**Records for this task:**
<<<<
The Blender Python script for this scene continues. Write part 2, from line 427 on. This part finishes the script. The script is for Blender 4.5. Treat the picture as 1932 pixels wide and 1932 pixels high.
>>>>
<<<<
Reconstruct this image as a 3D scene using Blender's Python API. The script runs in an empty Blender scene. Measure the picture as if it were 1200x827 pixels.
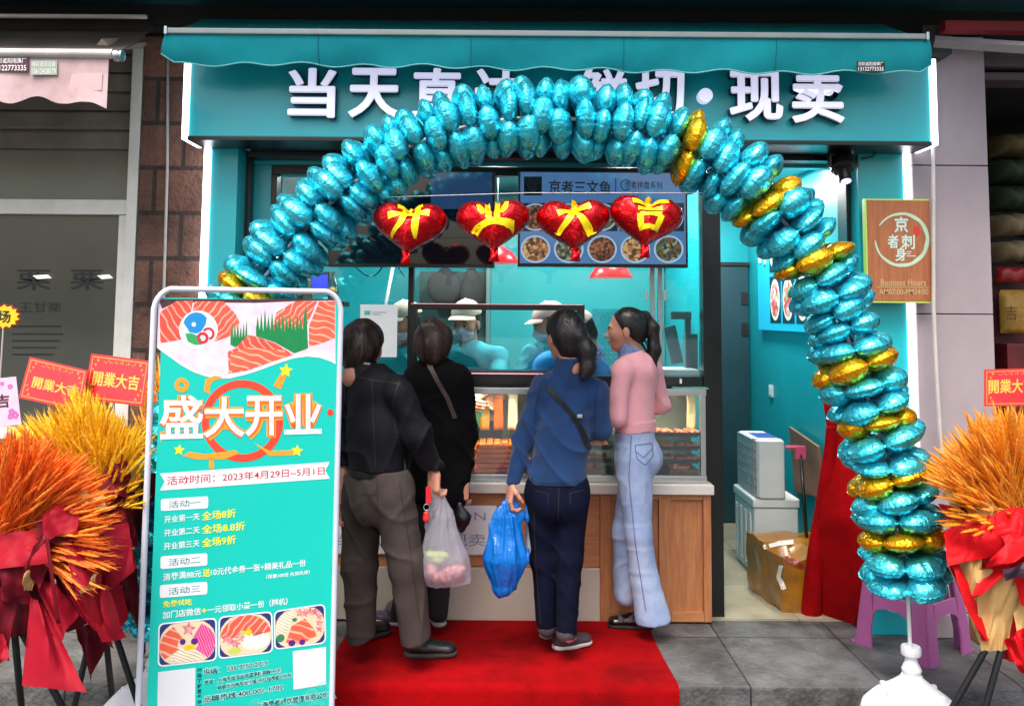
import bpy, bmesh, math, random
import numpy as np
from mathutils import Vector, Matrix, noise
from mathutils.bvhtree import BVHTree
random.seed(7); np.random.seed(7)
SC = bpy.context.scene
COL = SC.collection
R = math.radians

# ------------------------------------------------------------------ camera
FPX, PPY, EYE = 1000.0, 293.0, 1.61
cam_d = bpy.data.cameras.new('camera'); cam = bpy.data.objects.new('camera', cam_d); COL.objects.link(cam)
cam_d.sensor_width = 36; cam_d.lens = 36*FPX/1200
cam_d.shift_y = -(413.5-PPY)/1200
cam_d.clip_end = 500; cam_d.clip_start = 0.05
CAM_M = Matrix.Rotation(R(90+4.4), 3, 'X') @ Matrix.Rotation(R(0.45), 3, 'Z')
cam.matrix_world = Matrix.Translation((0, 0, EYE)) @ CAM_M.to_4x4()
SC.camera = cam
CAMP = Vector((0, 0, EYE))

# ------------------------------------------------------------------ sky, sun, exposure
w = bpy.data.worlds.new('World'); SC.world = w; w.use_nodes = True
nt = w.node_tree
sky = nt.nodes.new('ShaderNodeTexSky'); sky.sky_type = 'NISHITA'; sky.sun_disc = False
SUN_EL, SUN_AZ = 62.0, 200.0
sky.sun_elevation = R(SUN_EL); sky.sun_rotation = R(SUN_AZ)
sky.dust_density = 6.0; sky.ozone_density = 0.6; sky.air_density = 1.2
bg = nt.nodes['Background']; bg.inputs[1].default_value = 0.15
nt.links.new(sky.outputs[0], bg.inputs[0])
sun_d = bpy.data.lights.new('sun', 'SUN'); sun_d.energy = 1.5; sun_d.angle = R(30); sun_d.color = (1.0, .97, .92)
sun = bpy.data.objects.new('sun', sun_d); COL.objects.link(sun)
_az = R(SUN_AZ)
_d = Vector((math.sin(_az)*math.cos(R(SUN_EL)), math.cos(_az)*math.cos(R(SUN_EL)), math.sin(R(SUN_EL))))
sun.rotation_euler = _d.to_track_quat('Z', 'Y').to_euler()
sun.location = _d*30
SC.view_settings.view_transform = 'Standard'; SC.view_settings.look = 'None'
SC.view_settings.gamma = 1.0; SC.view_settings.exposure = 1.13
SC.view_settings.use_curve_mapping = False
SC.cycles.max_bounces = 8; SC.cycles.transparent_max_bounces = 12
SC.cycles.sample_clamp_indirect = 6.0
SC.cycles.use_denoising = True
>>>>
<<<<
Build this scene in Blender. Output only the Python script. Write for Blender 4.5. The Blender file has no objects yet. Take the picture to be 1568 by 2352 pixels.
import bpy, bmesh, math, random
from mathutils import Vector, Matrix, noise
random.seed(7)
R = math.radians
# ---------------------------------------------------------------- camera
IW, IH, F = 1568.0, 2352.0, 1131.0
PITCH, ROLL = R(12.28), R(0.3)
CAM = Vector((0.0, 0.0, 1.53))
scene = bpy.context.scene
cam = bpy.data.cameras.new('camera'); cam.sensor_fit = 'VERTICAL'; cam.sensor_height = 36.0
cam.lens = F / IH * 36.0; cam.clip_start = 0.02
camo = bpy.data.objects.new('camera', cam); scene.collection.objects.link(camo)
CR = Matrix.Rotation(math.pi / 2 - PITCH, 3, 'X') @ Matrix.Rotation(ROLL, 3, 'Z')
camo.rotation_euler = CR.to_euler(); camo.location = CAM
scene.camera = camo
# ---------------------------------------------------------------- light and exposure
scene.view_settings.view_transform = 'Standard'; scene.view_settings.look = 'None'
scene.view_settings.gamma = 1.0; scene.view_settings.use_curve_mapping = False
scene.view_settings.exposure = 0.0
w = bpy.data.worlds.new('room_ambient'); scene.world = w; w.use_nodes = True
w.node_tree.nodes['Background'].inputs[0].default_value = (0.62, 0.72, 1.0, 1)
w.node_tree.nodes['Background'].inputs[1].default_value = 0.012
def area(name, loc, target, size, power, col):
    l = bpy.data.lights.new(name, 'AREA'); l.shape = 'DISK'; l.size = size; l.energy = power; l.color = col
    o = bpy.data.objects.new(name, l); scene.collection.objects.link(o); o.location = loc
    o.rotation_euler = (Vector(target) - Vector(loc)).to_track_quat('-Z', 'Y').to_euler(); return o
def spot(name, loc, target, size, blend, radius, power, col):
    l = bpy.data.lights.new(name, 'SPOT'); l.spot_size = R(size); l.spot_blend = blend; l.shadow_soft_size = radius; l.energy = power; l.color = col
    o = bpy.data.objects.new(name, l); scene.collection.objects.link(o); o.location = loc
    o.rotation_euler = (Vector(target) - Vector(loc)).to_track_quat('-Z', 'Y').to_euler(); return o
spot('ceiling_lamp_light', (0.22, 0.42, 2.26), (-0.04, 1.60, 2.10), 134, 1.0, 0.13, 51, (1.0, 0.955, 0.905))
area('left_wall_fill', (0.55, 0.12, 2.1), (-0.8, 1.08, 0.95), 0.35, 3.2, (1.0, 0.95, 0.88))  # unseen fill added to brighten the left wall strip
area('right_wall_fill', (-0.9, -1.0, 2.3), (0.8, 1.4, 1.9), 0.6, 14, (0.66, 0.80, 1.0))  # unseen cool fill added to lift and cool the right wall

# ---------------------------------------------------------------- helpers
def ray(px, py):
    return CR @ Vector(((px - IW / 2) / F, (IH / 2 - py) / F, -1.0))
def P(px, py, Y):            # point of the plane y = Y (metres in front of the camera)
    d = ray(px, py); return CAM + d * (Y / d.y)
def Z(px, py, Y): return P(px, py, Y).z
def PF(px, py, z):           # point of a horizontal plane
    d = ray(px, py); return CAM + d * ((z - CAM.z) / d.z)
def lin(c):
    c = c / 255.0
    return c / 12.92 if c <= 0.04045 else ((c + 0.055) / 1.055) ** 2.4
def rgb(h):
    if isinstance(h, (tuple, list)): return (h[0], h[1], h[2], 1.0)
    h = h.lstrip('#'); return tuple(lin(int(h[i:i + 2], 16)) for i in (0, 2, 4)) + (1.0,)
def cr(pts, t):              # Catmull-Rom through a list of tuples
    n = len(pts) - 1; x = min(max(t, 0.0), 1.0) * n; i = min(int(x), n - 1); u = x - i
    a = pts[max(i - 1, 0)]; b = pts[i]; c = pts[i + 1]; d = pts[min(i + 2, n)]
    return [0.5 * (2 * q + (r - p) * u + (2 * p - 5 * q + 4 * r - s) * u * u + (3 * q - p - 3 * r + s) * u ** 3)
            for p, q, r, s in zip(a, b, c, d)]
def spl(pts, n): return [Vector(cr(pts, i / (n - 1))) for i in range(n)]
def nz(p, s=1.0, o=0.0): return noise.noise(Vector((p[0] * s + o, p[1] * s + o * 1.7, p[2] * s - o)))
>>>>
Output exactly the lines above, from the line with "Reconstruct this image" to the line with "CAMP = Vector((0, 0, EYE))", both included; skip the pictures.

Reconstruct this image as a 3D scene using Blender's Python API. The script runs in an empty Blender scene. Measure the picture as if it were 1200x827 pixels.
import bpy, bmesh, math, random
import numpy as np
from mathutils import Vector, Matrix, noise
from mathutils.bvhtree import BVHTree
random.seed(7); np.random.seed(7)
SC = bpy.context.scene
COL = SC.collection
R = math.radians

# ------------------------------------------------------------------ camera
FPX, PPY, EYE = 1000.0, 293.0, 1.61
cam_d = bpy.data.cameras.new('camera'); cam = bpy.data.objects.new('camera', cam_d); COL.objects.link(cam)
cam_d.sensor_width = 36; cam_d.lens = 36*FPX/1200
cam_d.shift_y = -(413.5-PPY)/1200
cam_d.clip_end = 500; cam_d.clip_start = 0.05
CAM_M = Matrix.Rotation(R(90+4.4), 3, 'X') @ Matrix.Rotation(R(0.45), 3, 'Z')
cam.matrix_world = Matrix.Translation((0, 0, EYE)) @ CAM_M.to_4x4()
SC.camera = cam
CAMP = Vector((0, 0, EYE))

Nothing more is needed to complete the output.